La centralità di Dio (e non dell’uomo) è presente nell’enciclica anche in forma negativa. Il sistema comunista è crollato non primariamente per motivi economici o politici ma perché ha preteso di “sradicare il bisogno di Dio dal cuore dell’uomo, ma i risultati hanno dimostrato che non è possibile riuscirci senza sconvolgere il cuore”. Giovanni Paolo II parla di un “errore antropologico” del comunismo, ma vuol significare che esso è in fondo un errore teologico: “il vuoto spirituale provocato dall’ateismo”. L’alienazione vera è la mancanza di Dio. Il totalitarismo “nasce dalla negazione della verità in senso oggettivo”, quindi del suo fondamento oggettivo ultimo che è Dio, senza il quale la libertà si libera dalla verità e diventa così totalitaria.

La Centesimus annus contiene molte affermazioni di teologia della cultura, condotte in modo molto diverso da quanto faccia la Chiesa oggi. E anche qui si nota la centralità non dell’uomo ma di Dio. Certamente “l’uomo è compreso se viene inquadrato nella sfera della cultura”, ma “al centro di ogni cultura c’è l’atteggiamento che l’uomo assume davanti al mistero più grande: il mistero di Dio”.

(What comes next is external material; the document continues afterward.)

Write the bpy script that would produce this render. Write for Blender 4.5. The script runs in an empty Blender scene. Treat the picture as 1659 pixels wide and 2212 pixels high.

In questo 2021 che segna il trentennale della Centesimus annus occorrerà riscoprire la centralità di Dio e quindi la Dottrina sociale come missione della Chiesa e non come semplice animazione sociale delle coscienze nella società pluralista. L’uomo è la via della Chiesa, dice la Centesimus annus, ma “solo la fede gli rivela pienamente la sua identità”, e la Chiesa si propone di assisterlo ”nel cammino della salvezza”.